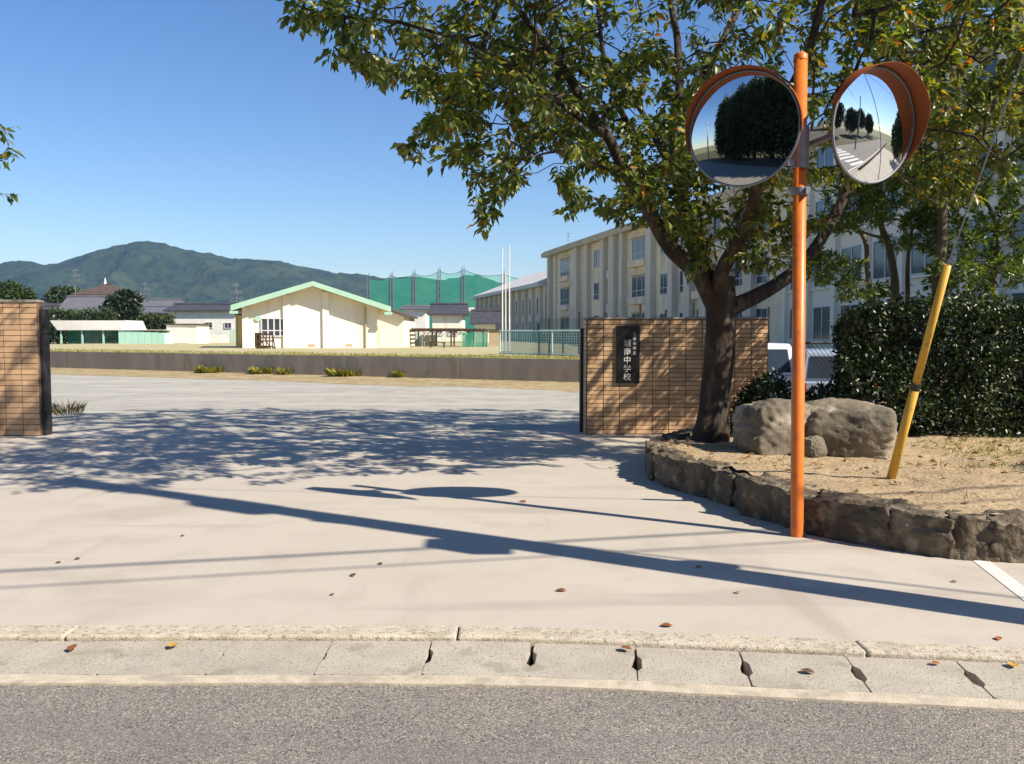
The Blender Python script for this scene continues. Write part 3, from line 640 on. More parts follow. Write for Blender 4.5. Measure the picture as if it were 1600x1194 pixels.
def gable(name, label, x, y, rz, w, dp, eave, rise, wm, rm, over=.35, cat='house', thick=.18, group=None):
    t = thing(name, label, cat, (x, y, .6), rz, group)
    MB().prism([(-w/2, 0), (w/2, 0), (w/2, eave), (0, eave+rise), (-w/2, eave)], 'y', 0, dp).build('wall', wm, t)
    k = rise/(w/2); e = over
    MB().prism([(-w/2-e, eave-k*e+.003), (0, eave+rise+.003), (w/2+e, eave-k*e+.003), (w/2+e, eave-k*e+thick), (0, eave+rise+thick), (-w/2-e, eave-k*e+thick)], 'y', -over*1.2, dp+over).build('roof', rm, t)
    return t
gx0, gx1 = (386-800)/F*50, (590-800)/F*50; gw = gx1-gx0
gb = thing('gymnasium_hall', 'low cream gabled hall with a mint green roof edge standing alone on the playing field', 'building', ((gx0+gx1)/2, 50, .61), R(18))
ev, rs_ = 2.42, 1.22
MB().prism([(-gw/2, 0), (gw/2, 0), (gw/2, ev), (0, ev+rs_), (-gw/2, ev)], 'y', 0, 8).build('wall', m_cream, gb)
k = rs_/(gw/2); e = .62; ov = .85
rf = MB().prism([(-gw/2-e, ev-k*e+.003), (0, ev+rs_+.003), (gw/2+e, ev-k*e+.003), (gw/2+e, ev-k*e+.2), (0, ev+rs_+.2), (-gw/2-e, ev-k*e+.2)], 'y', -ov, 8.6).build('roof', m_tan, gb)
MB().prism([(-gw/2-e-.05, ev-k*e-.06), (0, ev+rs_-.02), (gw/2+e+.05, ev-k*e-.06), (gw/2+e+.05, ev-k*e+.26), (0, ev+rs_+.26), (-gw/2-e-.05, ev-k*e+.26)], 'y', -ov-.08, -ov-.002).build('bargeboard', m_mint, rf)
for s in (-1, 1): bx('gutter_box', rf, m_mint, *sorted((s*(gw/2+e-.35), s*(gw/2+e+.12))), -ov-.1, -ov+.15, ev-k*e-.22, ev-k*e-.065)
for px, w, m in ((450, .42, m_cream), (509, .36, m_cream), (389, .35, m_cream)):
    c = (px-800)/F*50-gb.location.x; bx('pilaster', gb, m, c-w/2, c+w/2, -.16, -.002, 0, ev+rs_*(1-abs(c)/(gw/2))-.05)
c = (571-800)/F*50-gb.location.x; MB().tube([(c, -.08, 0), (c, -.08, 2.5)], .05, 6).build('drainpipe', m_tan, gb)
c = (431-800)/F*50-gb.location.x; window(gb, c, .78, 1.35, .95, -.03, 4, mullion=.08, transom=True)
c = (407-800)/F*50-gb.location.x; MB().lathe([(.001, 0), (.16, 0), (.16, .05), (.001, .05)], 14, M=Matrix.Translation((c, -.055, 1.75)) @ Matrix.Rotation(R(90), 4, 'X')).build('round_emblem', m_mint, gb)
for px in (487, 545): c = (px-800)/F*50-gb.location.x; bx('floor_vent', gb, m_tan, c-.2, c+.2, -.02, -.003, .12, .28)
bx('lean_to', gb, m_yellowwall, -gw/2-.35, -gw/2-.003, .5, 7, 0, 1.95); bx('lean_to_roof', gb, m_tileroof2, -gw/2-.45, -gw/2-.003, .4, 7.1, 1.952, 2.04)
bx('lean_to_post', gb, m_tan, -gw/2-.42, -gw/2-.36, .4, .48, 0, 1.95)
ya = thing('gabled_annex', 'small pale yellow brown roofed annex at the right end of the gabled hall', 'building', (X(597, 54), 54, .6))
MB().prism([(-1.3, 0), (1.4, 0), (1.4, 1.98), (0, 2.5), (-1.3, 2.1)], 'y', 0, 6).build('wall', m_cream, ya)
MB().prism([(-1.5, 2.043), (0, 2.504), (1.6, 1.91), (1.6, 2.03), (0, 2.63), (-1.5, 2.17)], 'y', -.35, 6.3).build('roof', m_tileroof2, ya)
bx('yellow_door_panel', ya, m_yellowwall, -.75, -.2, -.06, -.003, 0, 1.45)

def house(label, x, y, w, dp, h, rise, wm, rm, rz=0, hip=False, wins=(), cat='house', over=.5, base=.4):   # roof ridge runs along x
    t = thing('house', label, cat, (x, y, base), rz); bx('wall', t, wm, -w/2, w/2, 0, dp, 0, h)
    o = over; i = (dp/2 if hip else 0)
    v = [(-w/2-o, -o, h), (w/2+o, -o, h), (w/2+o, dp+o, h), (-w/2-o, dp+o, h), (-w/2-o+i, dp/2, h+rise), (w/2+o-i, dp/2, h+rise)]
    v += [(a, b, c+.16) for a, b, c in v]
    MB().add(v, [(6, 7, 11, 10), (8, 9, 10, 11), (7, 8, 11), (9, 6, 10), (0, 3, 2, 1), (0, 1, 7, 6), (1, 2, 8, 7), (2, 3, 9, 8), (3, 0, 6, 9)]).build('roof', rm, t)
    rt = t.children[-1]; MB().tube([(-w/2-o+i, dp/2, h+rise+.2), (w/2+o-i, dp/2, h+rise+.2)], .16, 6).build('ridge_cap', rm, rt)
    for (wx, wz, ww, wh) in wins: window(t, wx, wz, ww, wh, -.03, 2)
    return t
h1 = house('old house with a big dark tiled hipped roof above the white ball shed', X(156, 118), 118, 6.2, 6, Z(462, 118)-.4, 1.5, m_tan, m_tileroof2, 0, True, ((-1.2, 3.2, 1.2, .8), (1.4, 3.2, 1.2, .8)))
MB().lathe([(.001, 0), (.22, .1), (.14, .5), (.05, .95), (.001, 1.)], 8, M=Matrix.Translation((-.4, 3, Z(462, 118)-.4+1.6))).build('roof_finial', m_white, h1)
house('long grey sheet roofed shed below the big tiled roof', X(152, 106), 106, 8.6, 5, Z(489, 106)-.4, 1.9, m_greyroof, m_greyroof)
house('small dark roofed house with one white gable end at the left behind the trees', X(82, 122), 122, 4.5, 5, Z(480, 122)-.4, .8, m_white, m_tileroof)
house('pale house with a grey roof just right of the dense round tree', X(248, 120), 120, 3.6, 6, Z(484, 120)-.4, 1.3, m_white, m_greyroof, 0, False)
house('low grey roofed house in front of the pale house', X(240, 104), 104, 5.2, 5, Z(490, 104)-.4, .7, m_tan, m_greyroof)
h5 = house('white two storey house with a dark flat ridge left of the gabled hall', X(318, 98), 98, 7.8, 6, Z(487, 98)-.4, .75, m_white, m_tileroof, 0, False, ((.7, 1.75, .75, .55), (2.9, 1.7, .7, .55), (.2, .1, 1.0, .9)))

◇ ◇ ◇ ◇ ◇

**Challenge**
Except for the pictures, copy the material above exactly.

**Completed exercise**
The Blender Python script for this scene continues. Write part 3, from line 640 on. More parts follow. Write for Blender 4.5. Measure the picture as if it were 1600x1194 pixels.
def gable(name, label, x, y, rz, w, dp, eave, rise, wm, rm, over=.35, cat='house', thick=.18, group=None):
    t = thing(name, label, cat, (x, y, .6), rz, group)
    MB().prism([(-w/2, 0), (w/2, 0), (w/2, eave), (0, eave+rise), (-w/2, eave)], 'y', 0, dp).build('wall', wm, t)
    k = rise/(w/2); e = over
    MB().prism([(-w/2-e, eave-k*e+.003), (0, eave+rise+.003), (w/2+e, eave-k*e+.003), (w/2+e, eave-k*e+thick), (0, eave+rise+thick), (-w/2-e, eave-k*e+thick)], 'y', -over*1.2, dp+over).build('roof', rm, t)
    return t
gx0, gx1 = (386-800)/F*50, (590-800)/F*50; gw = gx1-gx0
gb = thing('gymnasium_hall', 'low cream gabled hall with a mint green roof edge standing alone on the playing field', 'building', ((gx0+gx1)/2, 50, .61), R(18))
ev, rs_ = 2.42, 1.22
MB().prism([(-gw/2, 0), (gw/2, 0), (gw/2, ev), (0, ev+rs_), (-gw/2, ev)], 'y', 0, 8).build('wall', m_cream, gb)
k = rs_/(gw/2); e = .62; ov = .85
rf = MB().prism([(-gw/2-e, ev-k*e+.003), (0, ev+rs_+.003), (gw/2+e, ev-k*e+.003), (gw/2+e, ev-k*e+.2), (0, ev+rs_+.2), (-gw/2-e, ev-k*e+.2)], 'y', -ov, 8.6).build('roof', m_tan, gb)
MB().prism([(-gw/2-e-.05, ev-k*e-.06), (0, ev+rs_-.02), (gw/2+e+.05, ev-k*e-.06), (gw/2+e+.05, ev-k*e+.26), (0, ev+rs_+.26), (-gw/2-e-.05, ev-k*e+.26)], 'y', -ov-.08, -ov-.002).build('bargeboard', m_mint, rf)
for s in (-1, 1): bx('gutter_box', rf, m_mint, *sorted((s*(gw/2+e-.35), s*(gw/2+e+.12))), -ov-.1, -ov+.15, ev-k*e-.22, ev-k*e-.065)
for px, w, m in ((450, .42, m_cream), (509, .36, m_cream), (389, .35, m_cream)):
    c = (px-800)/F*50-gb.location.x; bx('pilaster', gb, m, c-w/2, c+w/2, -.16, -.002, 0, ev+rs_*(1-abs(c)/(gw/2))-.05)
c = (571-800)/F*50-gb.location.x; MB().tube([(c, -.08, 0), (c, -.08, 2.5)], .05, 6).build('drainpipe', m_tan, gb)
c = (431-800)/F*50-gb.location.x; window(gb, c, .78, 1.35, .95, -.03, 4, mullion=.08, transom=True)
c = (407-800)/F*50-gb.location.x; MB().lathe([(.001, 0), (.16, 0), (.16, .05), (.001, .05)], 14, M=Matrix.Translation((c, -.055, 1.75)) @ Matrix.Rotation(R(90), 4, 'X')).build('round_emblem', m_mint, gb)
for px in (487, 545): c = (px-800)/F*50-gb.location.x; bx('floor_vent', gb, m_tan, c-.2, c+.2, -.02, -.003, .12, .28)
bx('lean_to', gb, m_yellowwall, -gw/2-.35, -gw/2-.003, .5, 7, 0, 1.95); bx('lean_to_roof', gb, m_tileroof2, -gw/2-.45, -gw/2-.003, .4, 7.1, 1.952, 2.04)
bx('lean_to_post', gb, m_tan, -gw/2-.42, -gw/2-.36, .4, .48, 0, 1.95)
ya = thing('gabled_annex', 'small pale yellow brown roofed annex at the right end of the gabled hall', 'building', (X(597, 54), 54, .6))
MB().prism([(-1.3, 0), (1.4, 0), (1.4, 1.98), (0, 2.5), (-1.3, 2.1)], 'y', 0, 6).build('wall', m_cream, ya)
MB().prism([(-1.5, 2.043), (0, 2.504), (1.6, 1.91), (1.6, 2.03), (0, 2.63), (-1.5, 2.17)], 'y', -.35, 6.3).build('roof', m_tileroof2, ya)
bx('yellow_door_panel', ya, m_yellowwall, -.75, -.2, -.06, -.003, 0, 1.45)

def house(label, x, y, w, dp, h, rise, wm, rm, rz=0, hip=False, wins=(), cat='house', over=.5, base=.4):   # roof ridge runs along x
    t = thing('house', label, cat, (x, y, base), rz); bx('wall', t, wm, -w/2, w/2, 0, dp, 0, h)
    o = over; i = (dp/2 if hip else 0)
    v = [(-w/2-o, -o, h), (w/2+o, -o, h), (w/2+o, dp+o, h), (-w/2-o, dp+o, h), (-w/2-o+i, dp/2, h+rise), (w/2+o-i, dp/2, h+rise)]
    v += [(a, b, c+.16) for a, b, c in v]
    MB().add(v, [(6, 7, 11, 10), (8, 9, 10, 11), (7, 8, 11), (9, 6, 10), (0, 3, 2, 1), (0, 1, 7, 6), (1, 2, 8, 7), (2, 3, 9, 8), (3, 0, 6, 9)]).build('roof', rm, t)
    rt = t.children[-1]; MB().tube([(-w/2-o+i, dp/2, h+rise+.2), (w/2+o-i, dp/2, h+rise+.2)], .16, 6).build('ridge_cap', rm, rt)
    for (wx, wz, ww, wh) in wins: window(t, wx, wz, ww, wh, -.03, 2)
    return t
h1 = house('old house with a big dark tiled hipped roof above the white ball shed', X(156, 118), 118, 6.2, 6, Z(462, 118)-.4, 1.5, m_tan, m_tileroof2, 0, True, ((-1.2, 3.2, 1.2, .8), (1.4, 3.2, 1.2, .8)))
MB().lathe([(.001, 0), (.22, .1), (.14, .5), (.05, .95), (.001, 1.)], 8, M=Matrix.Translation((-.4, 3, Z(462, 118)-.4+1.6))).build('roof_finial', m_white, h1)
house('long grey sheet roofed shed below the big tiled roof', X(152, 106), 106, 8.6, 5, Z(489, 106)-.4, 1.9, m_greyroof, m_greyroof)
house('small dark roofed house with one white gable end at the left behind the trees', X(82, 122), 122, 4.5, 5, Z(480, 122)-.4, .8, m_white, m_tileroof)
house('pale house with a grey roof just right of the dense round tree', X(248, 120), 120, 3.6, 6, Z(484, 120)-.4, 1.3, m_white, m_greyroof, 0, False)
house('low grey roofed house in front of the pale house', X(240, 104), 104, 5.2, 5, Z(490, 104)-.4, .7, m_tan, m_greyroof)
h5 = house('white two storey house with a dark flat ridge left of the gabled hall', X(318, 98), 98, 7.8, 6, Z(487, 98)-.4, .75, m_white, m_tileroof, 0, False, ((.7, 1.75, .75, .55), (2.9, 1.7, .7, .55), (.2, .1, 1.0, .9)))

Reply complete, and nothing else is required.